- **REQUIREMENTS**:
Copy all of the material word for word, except for the pictures.

- **DATASET CONTENT**:

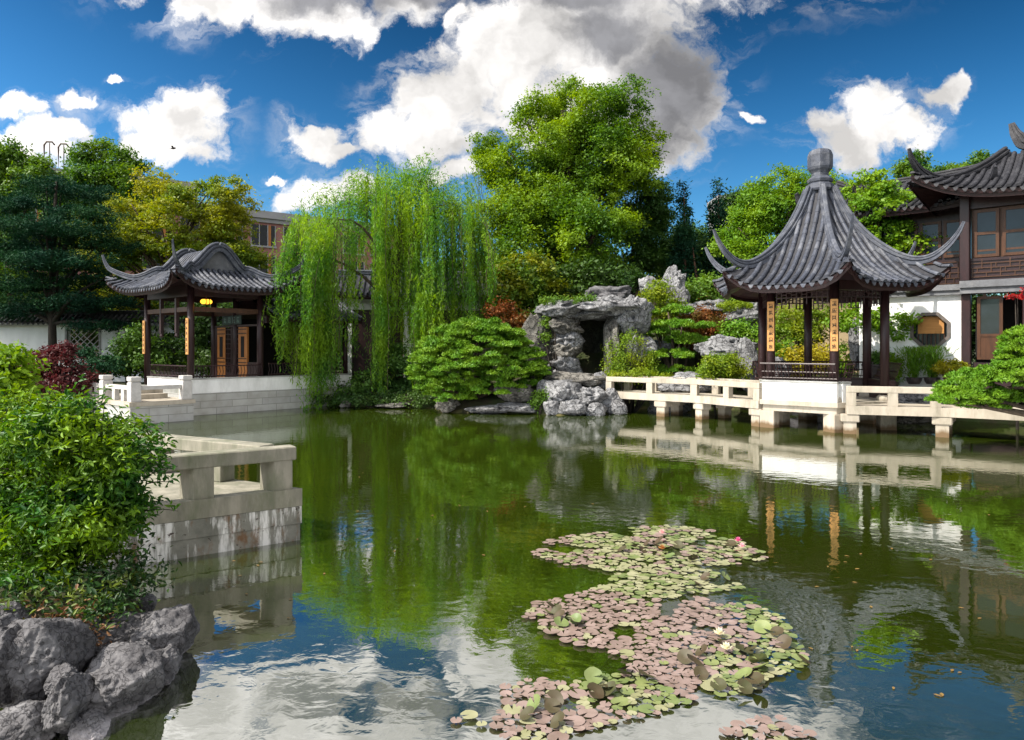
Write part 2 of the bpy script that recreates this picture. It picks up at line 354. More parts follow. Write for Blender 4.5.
def tree(name, label, cat, base, blobs, mat, trunk_mat, nclump, per, spread, leaf, seed, r0=.2, group=None, top=None, extra=0, **kw):
    t = thing(name, label, cat, tuple(base), group)
    mb = MB()
    zt = max(b[2] for b in blobs)
    top = top or (np.mean([b[0] for b in blobs]), np.mean([b[1] for b in blobs]), zt)
    rr = random.Random(seed)
    tg = [(b[0], b[1], b[2]) for b in blobs]+[(b[0]+rr.uniform(-.6, .6)*b[3], b[1]+rr.uniform(-.6, .6)*b[4], b[2]+rr.uniform(-.3, .7)*b[5]) for b in blobs for _ in range(1+extra)]
    limbs(mb, base, top, r0, tg, seed)
    build(mb, 'trunk', trunk_mat, t, smooth=True)
    crown('crown', blobs, mat, t, nclump, per, spread, leaf, seed, **kw)
    return t
def shrub(name, label, cat, base, blobs, mat, nclump, per, spread, leaf, seed, group=None, stem=M['bark_dark'], **kw):
    t = thing(name, label, cat, tuple(base), group)
    mb = MB(); base = np.array(base, float)
    for i, b in enumerate(blobs):
        for j in range(2):
            rr = random.Random(seed*31+i*3+j)
            e = np.array(b[:3])+np.array([rr.uniform(-.5, .5)*b[3], rr.uniform(-.5, .5)*b[4], rr.uniform(0, .5)*b[5]])
            s = base+np.array([rr.uniform(-.15, .15), rr.uniform(-.15, .15), 0])
            m = (s+e)/2+np.array([rr.uniform(-.1, .1), rr.uniform(-.1, .1), .1])
            mb.tube([s, m, e], [.05, .035, .01], 5)
    build(mb, 'stem', stem, t, smooth=True)
    crown('crown', blobs, mat, t, nclump, per, spread, leaf, seed, **kw)
    return t
def pads(blobs, seed, n, per, rad, thick=.35):
    """flat cushions of upright needles over the outer surface of the blobs (cloud-pruned conifers)"""
    r = np.random.default_rng(seed); P = []; A = []
    w = np.array([b[3]*b[4]+b[3]*b[5] for b in blobs]); w = w/w.sum()
    for b, f in zip(blobs, w):
        m = max(2, int(n*f))
        d = r.normal(size=(m, 3)); d[:, 2] = np.abs(d[:, 2])*1.0-.25; d /= np.linalg.norm(d, axis=1)[:, None]
        c = np.array(b[:3])+d*np.array(b[3:6])*(.82+.22*r.random(m))[:, None]
        q = r.normal(size=(m, per, 3)); q /= np.linalg.norm(q, axis=2)[:, :, None]
        q *= r.random((m, per, 1))**.4
        q[:, :, 2] = np.abs(q[:, :, 2])*thick-.3*thick*(q[:, :, 0]**2+q[:, :, 1]**2)
        s = rad*(.6+.8*r.random(m))
        P.append((c[:, None]+q*s[:, None, None]).reshape(-1, 3))
        a = d[:, None]*.5+q*np.array([1.2, 1.2, .5])+np.array([0, 0, .8]); A.append(a.reshape(-1, 3))
    return np.concatenate(P), np.concatenate(A)
def needle_crown(name, blobs, mat, parent, n, per, rad, leaf, seed, thick=.4, aspect=.3, origin=None):
    P, A = pads(blobs, seed, n, per, rad, thick)
    V, Q = leaf_quads(P, leaf, aspect=aspect, axis=A, jit=.35, seed=seed)
    return mesh_obj(name, V, Q, mat, parent=parent, origin=origin)

def fbm(p, o=4):
    return mnoise.fractal(Vector(p), 1.0, 2.1, o)
def rock_verts(c, rad, seed, sub=5, rough=.34, holes=.25, rot=0, angular=0.0, hs=1.7, facets=0):
    bm = bmesh.new(); bmesh.ops.create_icosphere(bm, subdivisions=sub, radius=1.0)
    V = []; s = Vector((seed*3.17 % 50, seed*1.73 % 37, seed*7.1 % 41))
    cr, sr = math.cos(rot), math.sin(rot)
    fr_ = random.Random(seed); planes = []
    for _ in range(facets):
        d = Vector((fr_.gauss(0, 1), fr_.gauss(0, 1), fr_.gauss(0, .8))).normalized(); planes.append((d, fr_.uniform(.66, .98)))
    for v in bm.verts:
        p = v.co.copy()
        k = 1+rough*fbm(p*1.1+s, 3)+rough*.45*mnoise.ridged_multi_fractal(p*1.9+s, .9, 2.1, 3, 1.0, 2.0)-rough*.45
        if angular:
            f = p*1.35+s; q = mnoise.voronoi(f)[0]
            k += angular*(q[1]-q[0]-.35)
        if holes:
            q = mnoise.voronoi(p*hs+s)[0]
            d = q[0]
            k -= holes*max(0, 1-d/.42)**1.2
        if planes:
            nrm = p.normalized(); kk = 9
            for d, h in planes:
                c_ = nrm.dot(d)
                if c_ > .05: kk = min(kk, h/c_)
            k = min(k, kk*(1+.035*fbm(p*3+s, 4)))+.02*fbm(p*5+s, 3)
        k += .05*fbm(p*6+s, 3)
        p = p*k
        x, y, z = p.x*rad[0], p.y*rad[1], p.z*rad[2]
        V.append((c[0]+x*cr-y*sr, c[1]+x*sr+y*cr, c[2]+z))
    Fs = [[v.index for v in f.verts] for f in bm.faces]
    bm.free()
    return np.array(V), np.array(Fs, np.int32)
def rock(label, c, rad, seed, mat='rock', sub=5, group=None, name='rock', **kw):
    V, Fs = rock_verts(c, rad, seed, sub, **kw)
    o = mesh_obj(name, V, Fs, M[mat], origin=np.array([c[0], c[1], c[2]-rad[2]]), smooth=sub < 6)
    return tag(o, label, 'rock', group)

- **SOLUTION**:
Write part 2 of the bpy script that recreates this picture. It picks up at line 354. More parts follow. Write for Blender 4.5.
def tree(name, label, cat, base, blobs, mat, trunk_mat, nclump, per, spread, leaf, seed, r0=.2, group=None, top=None, extra=0, **kw):
    t = thing(name, label, cat, tuple(base), group)
    mb = MB()
    zt = max(b[2] for b in blobs)
    top = top or (np.mean([b[0] for b in blobs]), np.mean([b[1] for b in blobs]), zt)
    rr = random.Random(seed)
    tg = [(b[0], b[1], b[2]) for b in blobs]+[(b[0]+rr.uniform(-.6, .6)*b[3], b[1]+rr.uniform(-.6, .6)*b[4], b[2]+rr.uniform(-.3, .7)*b[5]) for b in blobs for _ in range(1+extra)]
    limbs(mb, base, top, r0, tg, seed)
    build(mb, 'trunk', trunk_mat, t, smooth=True)
    crown('crown', blobs, mat, t, nclump, per, spread, leaf, seed, **kw)
    return t
def shrub(name, label, cat, base, blobs, mat, nclump, per, spread, leaf, seed, group=None, stem=M['bark_dark'], **kw):
    t = thing(name, label, cat, tuple(base), group)
    mb = MB(); base = np.array(base, float)
    for i, b in enumerate(blobs):
        for j in range(2):
            rr = random.Random(seed*31+i*3+j)
            e = np.array(b[:3])+np.array([rr.uniform(-.5, .5)*b[3], rr.uniform(-.5, .5)*b[4], rr.uniform(0, .5)*b[5]])
            s = base+np.array([rr.uniform(-.15, .15), rr.uniform(-.15, .15), 0])
            m = (s+e)/2+np.array([rr.uniform(-.1, .1), rr.uniform(-.1, .1), .1])
            mb.tube([s, m, e], [.05, .035, .01], 5)
    build(mb, 'stem', stem, t, smooth=True)
    crown('crown', blobs, mat, t, nclump, per, spread, leaf, seed, **kw)
    return t
def pads(blobs, seed, n, per, rad, thick=.35):
    """flat cushions of upright needles over the outer surface of the blobs (cloud-pruned conifers)"""
    r = np.random.default_rng(seed); P = []; A = []
    w = np.array([b[3]*b[4]+b[3]*b[5] for b in blobs]); w = w/w.sum()
    for b, f in zip(blobs, w):
        m = max(2, int(n*f))
        d = r.normal(size=(m, 3)); d[:, 2] = np.abs(d[:, 2])*1.0-.25; d /= np.linalg.norm(d, axis=1)[:, None]
        c = np.array(b[:3])+d*np.array(b[3:6])*(.82+.22*r.random(m))[:, None]
        q = r.normal(size=(m, per, 3)); q /= np.linalg.norm(q, axis=2)[:, :, None]
        q *= r.random((m, per, 1))**.4
        q[:, :, 2] = np.abs(q[:, :, 2])*thick-.3*thick*(q[:, :, 0]**2+q[:, :, 1]**2)
        s = rad*(.6+.8*r.random(m))
        P.append((c[:, None]+q*s[:, None, None]).reshape(-1, 3))
        a = d[:, None]*.5+q*np.array([1.2, 1.2, .5])+np.array([0, 0, .8]); A.append(a.reshape(-1, 3))
    return np.concatenate(P), np.concatenate(A)
def needle_crown(name, blobs, mat, parent, n, per, rad, leaf, seed, thick=.4, aspect=.3, origin=None):
    P, A = pads(blobs, seed, n, per, rad, thick)
    V, Q = leaf_quads(P, leaf, aspect=aspect, axis=A, jit=.35, seed=seed)
    return mesh_obj(name, V, Q, mat, parent=parent, origin=origin)

def fbm(p, o=4):
    return mnoise.fractal(Vector(p), 1.0, 2.1, o)
def rock_verts(c, rad, seed, sub=5, rough=.34, holes=.25, rot=0, angular=0.0, hs=1.7, facets=0):
    bm = bmesh.new(); bmesh.ops.create_icosphere(bm, subdivisions=sub, radius=1.0)
    V = []; s = Vector((seed*3.17 % 50, seed*1.73 % 37, seed*7.1 % 41))
    cr, sr = math.cos(rot), math.sin(rot)
    fr_ = random.Random(seed); planes = []
    for _ in range(facets):
        d = Vector((fr_.gauss(0, 1), fr_.gauss(0, 1), fr_.gauss(0, .8))).normalized(); planes.append((d, fr_.uniform(.66, .98)))
    for v in bm.verts:
        p = v.co.copy()
        k = 1+rough*fbm(p*1.1+s, 3)+rough*.45*mnoise.ridged_multi_fractal(p*1.9+s, .9, 2.1, 3, 1.0, 2.0)-rough*.45
        if angular:
            f = p*1.35+s; q = mnoise.voronoi(f)[0]
            k += angular*(q[1]-q[0]-.35)
        if holes:
            q = mnoise.voronoi(p*hs+s)[0]
            d = q[0]
            k -= holes*max(0, 1-d/.42)**1.2
        if planes:
            nrm = p.normalized(); kk = 9
            for d, h in planes:
                c_ = nrm.dot(d)
                if c_ > .05: kk = min(kk, h/c_)
            k = min(k, kk*(1+.035*fbm(p*3+s, 4)))+.02*fbm(p*5+s, 3)
        k += .05*fbm(p*6+s, 3)
        p = p*k
        x, y, z = p.x*rad[0], p.y*rad[1], p.z*rad[2]
        V.append((c[0]+x*cr-y*sr, c[1]+x*sr+y*cr, c[2]+z))
    Fs = [[v.index for v in f.verts] for f in bm.faces]
    bm.free()
    return np.array(V), np.array(Fs, np.int32)
def rock(label, c, rad, seed, mat='rock', sub=5, group=None, name='rock', **kw):
    V, Fs = rock_verts(c, rad, seed, sub, **kw)
    o = mesh_obj(name, V, Fs, M[mat], origin=np.array([c[0], c[1], c[2]-rad[2]]), smooth=sub < 6)
    return tag(o, label, 'rock', group)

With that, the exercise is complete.